Mais il n’en demeure pas moins que plusieurs personnes ont énormément de difficulté à rejoindre les deux bouts. Malgré le caractère invisible de la pauvreté, elle se manifeste et restera présente, surtout dans les prochains mois. Avec cette première portion d’année difficile, il est temps d’évaluer la possibilité d’instaurer un revenu minimum garanti pour créer une meilleure équité financière pour tous.

Il y a quand même quelques bonnes nouvelles pour les chasseurs d’aubaines. Depuis des années, nous nous attardons surtout à discuter des produits qui coûtent plus cher, mais saviez-vous qu’il existe quelques produits dont le prix est demeuré à peu près le même depuis 20 ans ?
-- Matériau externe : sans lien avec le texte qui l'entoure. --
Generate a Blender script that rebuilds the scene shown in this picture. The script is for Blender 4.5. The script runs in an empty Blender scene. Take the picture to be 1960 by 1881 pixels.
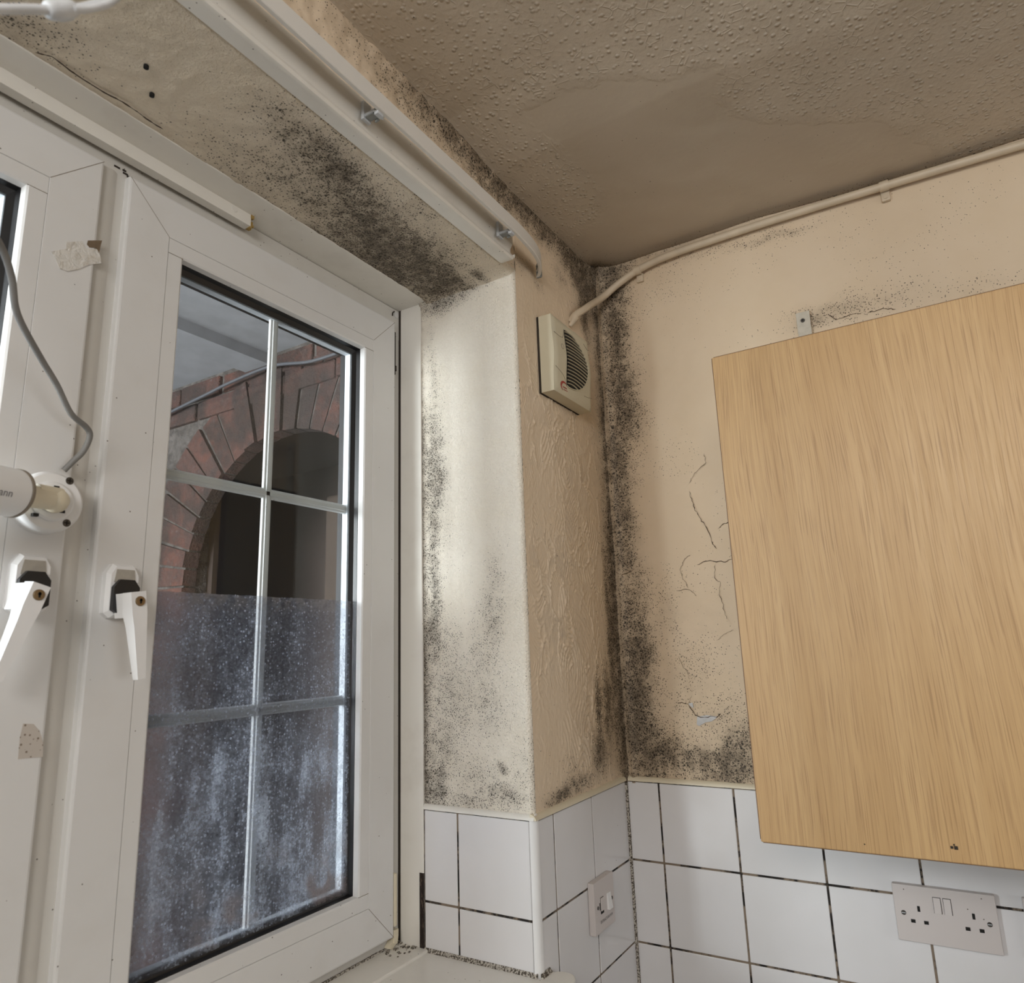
import bpy, bmesh, math, random
import numpy as np
from mathutils import Vector, Matrix
random.seed(7); np.random.seed(7)
scn = bpy.context.scene
COL = scn.collection
# ------------------------------------------------------------------ camera, world, lights, exposure
# Everything is laid out with z = 0 at the top of the tiling; the whole place is lifted by Z0 at the end so that the floor is z = 0.
Z0 = 1.217
W_, H_, F_ = 1960.0, 1881.0, 1345.81
CAM = np.array([-1.4533, -0.6309, 0.279])
RM = np.array([[0.5261, -0.8498, -0.0339], [0.1669, 0.1423, -0.9756], [0.8339, 0.5076, 0.2167]])
u_, s_, v_ = np.linalg.svd(RM); RM = u_ @ v_
cam_d = bpy.data.cameras.new('camera'); cam = bpy.data.objects.new('camera', cam_d); COL.objects.link(cam)
cam_d.sensor_fit = 'HORIZONTAL'; cam_d.sensor_width = 36.0; cam_d.lens = F_ / W_ * 36.0
cam_d.clip_start = 0.02
right, down, fwd = RM
M = Matrix((( right[0], -down[0], -fwd[0], CAM[0]), (right[1], -down[1], -fwd[1], CAM[1]), (right[2], -down[2], -fwd[2], CAM[2]), (0, 0, 0, 1)))
cam.matrix_world = M
cam_d.dof.use_dof = True; cam_d.dof.focus_distance = 1.45; cam_d.dof.aperture_fstop = 8.0
scn.camera = cam

def at(u, v, ax, val):
    """photo pixel -> point on the plane coordinate[ax] == val"""
    d = RM.T @ np.array([(u - 980) / F_, (v - 940) / F_, 1.0])
    return CAM + (val - CAM[ax]) / d[ax] * d

world = bpy.data.worlds.new('world'); scn.world = world; world.use_nodes = True
wn = world.node_tree; bg = wn.nodes['Background']
bg.inputs[0].default_value = (0.72, 0.80, 0.95, 1); bg.inputs[1].default_value = 1.6

def area(name, loc, target, sx, sy, power, col):
    l = bpy.data.lights.new(name, 'AREA'); l.shape = 'RECTANGLE'; l.size = sx; l.size_y = sy; l.energy = power; l.color = col
    o = bpy.data.objects.new(name, l); COL.objects.link(o); o.location = loc
    o.rotation_euler = (Vector(target) - Vector(loc)).to_track_quat('-Z', 'Y').to_euler()
    return o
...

Toujours selon Statistique Canada, la farine n’a augmenté que de 38 % et le beurre d’arachides coûte à peine 5 % plus cher qu’en 2000. Bien sûr, les prix varient selon les régions, le type de magasin et la période de l’année. Mais le beurre d’arachides se vend à bon prix depuis 20 ans. Le produit qui remporte la palme des aubaines est cependant le sucre. Selon Statistique Canada, le sucre blanc a pratiquement conservé le même prix qu’en 2000, soit 2,40 $ pour un sac de deux kg. Même s’il n’existe que trois producteurs de sucre au Canada qui contrôlent le marché, Redpath, Lantic et Rogers dans l’Ouest, le prix du sucre a à peine changé depuis deux décennies, une situation tout à fait particulière.

L’industrie du sucre reste assez obscure et tout se négocie au privé. Les prix canadiens se basent sur les prix mondiaux du sucre qui sont nettement inférieurs aux prix soutenus par des tarifs américains et européens. Les faibles tarifs d’importation du Canada signifient également que la concurrence mondiale du sucre raffiné maintient les prix bas ici comparativement aux États-Unis. En effet, le prix du sucre au Canada est en moyenne 35 % plus bas que celui vendu chez nos voisins du Sud.

Et ce n’est pas demain la veille que tout cela va changer.